Lions eat their prey from the back forward, and for whatever reason, abandoned this carcass with still plenty left to satisfy some hyenas. (another blog, another time).

As for the cheetahs, the fastest land animal on the planet, they were far more difficult to spot than anticipated. Probably because they are already spotted…..(insert laugh track here, or simply a “ba-da-boom”).

After being elusive for 3 days, mother cheetah finally appeared one morning, exhausted after taking down a springbok. She rested in the shade of a bush with her fresh kill, and called to her cubs, which emerged from the hills timidly and cautiously.

In a matter of 20 minutes, these hungry cubs devoured the dinner mom had prepared, and here they are with their bloodied faces.

They ate fast, cautiously keeping a low profile, for at any moment a lion could appear and challenge them for the meal. This was their lucky day, and mom did well. We returned hours later in the afternoon and the cheetahs were still there, bellies full, and enjoying a long afternoon nap.

Madikwe is for the dogs!


Wild Dogs, that is. Also known as African Hunting Dogs or Painted Dogs, these are elusive and beautiful canines, and are number one on my personal “Big Five” list for African wildlife photography.



Lucky is an understatement. Not only were they out, but they were out in the best hour of daylight. Not only were they out in the best hour of daylight, but they were active. Not only were they active, but they were actively hunting!

As luck would have it, a lone waterbuck wandered into their territory. Note the “deer in the headlights” stance.

As luck would have it, I managed to steady the video camera long enough to capture the scurry of excitement as they gathered the pack together to circle the buck.

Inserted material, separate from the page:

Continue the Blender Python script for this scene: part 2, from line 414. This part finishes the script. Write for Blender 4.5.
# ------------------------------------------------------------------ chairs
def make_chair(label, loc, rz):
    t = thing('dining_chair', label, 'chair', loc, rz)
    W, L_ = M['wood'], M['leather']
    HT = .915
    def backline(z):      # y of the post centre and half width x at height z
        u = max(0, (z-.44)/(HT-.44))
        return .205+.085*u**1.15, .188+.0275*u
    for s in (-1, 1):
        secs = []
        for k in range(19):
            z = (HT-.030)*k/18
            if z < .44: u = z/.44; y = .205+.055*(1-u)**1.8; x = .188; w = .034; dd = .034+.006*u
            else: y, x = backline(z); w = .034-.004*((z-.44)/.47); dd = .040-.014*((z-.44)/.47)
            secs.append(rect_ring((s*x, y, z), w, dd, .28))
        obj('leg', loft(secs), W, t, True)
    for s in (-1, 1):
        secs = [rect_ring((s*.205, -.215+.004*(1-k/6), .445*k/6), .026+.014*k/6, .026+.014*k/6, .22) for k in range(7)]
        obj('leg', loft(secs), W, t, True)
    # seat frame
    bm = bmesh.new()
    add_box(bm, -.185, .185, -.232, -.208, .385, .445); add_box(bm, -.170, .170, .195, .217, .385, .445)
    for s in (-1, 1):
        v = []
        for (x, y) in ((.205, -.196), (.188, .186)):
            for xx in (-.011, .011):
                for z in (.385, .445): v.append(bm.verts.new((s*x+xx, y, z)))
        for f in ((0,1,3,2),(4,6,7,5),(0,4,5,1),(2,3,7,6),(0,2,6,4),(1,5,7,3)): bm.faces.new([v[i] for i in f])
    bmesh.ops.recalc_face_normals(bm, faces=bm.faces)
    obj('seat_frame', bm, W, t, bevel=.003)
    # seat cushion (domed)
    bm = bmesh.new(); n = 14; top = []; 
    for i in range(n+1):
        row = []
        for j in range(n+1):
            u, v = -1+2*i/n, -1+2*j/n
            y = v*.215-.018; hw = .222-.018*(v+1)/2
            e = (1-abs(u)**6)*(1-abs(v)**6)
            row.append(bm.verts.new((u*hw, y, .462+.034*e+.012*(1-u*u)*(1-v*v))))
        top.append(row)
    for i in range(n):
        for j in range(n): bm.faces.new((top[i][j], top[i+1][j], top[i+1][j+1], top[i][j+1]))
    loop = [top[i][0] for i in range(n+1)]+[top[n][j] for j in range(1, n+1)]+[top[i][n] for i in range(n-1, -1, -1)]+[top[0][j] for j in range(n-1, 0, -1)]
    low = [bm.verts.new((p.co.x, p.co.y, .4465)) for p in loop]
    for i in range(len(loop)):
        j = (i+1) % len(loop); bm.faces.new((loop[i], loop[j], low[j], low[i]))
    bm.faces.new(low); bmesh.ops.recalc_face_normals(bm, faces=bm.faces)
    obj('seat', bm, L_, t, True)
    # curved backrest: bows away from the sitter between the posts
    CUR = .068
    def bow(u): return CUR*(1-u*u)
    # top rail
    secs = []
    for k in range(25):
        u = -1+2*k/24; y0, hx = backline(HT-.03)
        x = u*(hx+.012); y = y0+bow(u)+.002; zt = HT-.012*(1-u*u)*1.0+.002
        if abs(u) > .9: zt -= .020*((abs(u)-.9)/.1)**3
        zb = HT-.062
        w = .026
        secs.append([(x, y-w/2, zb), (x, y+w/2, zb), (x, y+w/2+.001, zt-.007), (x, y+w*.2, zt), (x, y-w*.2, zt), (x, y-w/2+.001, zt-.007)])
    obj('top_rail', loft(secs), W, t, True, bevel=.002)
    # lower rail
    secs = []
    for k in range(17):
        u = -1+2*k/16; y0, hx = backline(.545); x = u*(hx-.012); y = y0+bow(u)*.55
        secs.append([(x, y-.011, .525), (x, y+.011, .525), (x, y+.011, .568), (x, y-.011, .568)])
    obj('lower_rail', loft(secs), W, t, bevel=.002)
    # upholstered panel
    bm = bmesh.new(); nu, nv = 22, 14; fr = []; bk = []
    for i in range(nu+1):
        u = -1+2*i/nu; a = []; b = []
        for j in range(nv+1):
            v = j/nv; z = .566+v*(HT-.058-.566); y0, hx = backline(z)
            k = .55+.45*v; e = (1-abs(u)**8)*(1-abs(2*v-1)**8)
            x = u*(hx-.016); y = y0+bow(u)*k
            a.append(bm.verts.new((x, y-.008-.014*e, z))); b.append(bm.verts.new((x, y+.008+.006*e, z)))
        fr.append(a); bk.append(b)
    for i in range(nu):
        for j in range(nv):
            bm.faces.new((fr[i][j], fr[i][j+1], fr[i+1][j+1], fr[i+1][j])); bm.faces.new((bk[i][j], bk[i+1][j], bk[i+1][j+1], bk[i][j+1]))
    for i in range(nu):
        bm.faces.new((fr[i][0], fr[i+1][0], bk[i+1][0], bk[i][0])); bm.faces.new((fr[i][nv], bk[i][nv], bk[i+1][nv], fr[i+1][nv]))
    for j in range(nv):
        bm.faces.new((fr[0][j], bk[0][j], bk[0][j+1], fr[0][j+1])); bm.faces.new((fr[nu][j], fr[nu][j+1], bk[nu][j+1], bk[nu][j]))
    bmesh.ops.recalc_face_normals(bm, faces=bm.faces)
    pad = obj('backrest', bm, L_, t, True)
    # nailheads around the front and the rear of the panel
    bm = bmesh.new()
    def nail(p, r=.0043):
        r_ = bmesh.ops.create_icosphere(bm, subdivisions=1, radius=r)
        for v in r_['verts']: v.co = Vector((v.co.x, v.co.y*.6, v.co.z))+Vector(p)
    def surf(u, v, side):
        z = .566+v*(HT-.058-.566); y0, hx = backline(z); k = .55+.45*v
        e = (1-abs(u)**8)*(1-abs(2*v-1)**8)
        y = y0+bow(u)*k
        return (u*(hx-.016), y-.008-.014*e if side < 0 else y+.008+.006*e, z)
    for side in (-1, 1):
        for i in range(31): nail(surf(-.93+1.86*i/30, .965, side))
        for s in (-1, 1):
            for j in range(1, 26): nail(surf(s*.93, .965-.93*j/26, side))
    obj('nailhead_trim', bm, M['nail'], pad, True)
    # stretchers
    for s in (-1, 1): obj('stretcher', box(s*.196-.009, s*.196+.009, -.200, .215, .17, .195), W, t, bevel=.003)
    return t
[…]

As luck would have it, for the buck anyway, the rest of the pack were already finishing off their meal from last night’s kill, and with bellies full, they had little enthusiasm to join these few. After a feeble attempt to encircle the buck, the 4-5 dogs realized they were outsized by this buck, and allowed it to wander on through. But oh, the excitement to see and hear them ready for a hunt!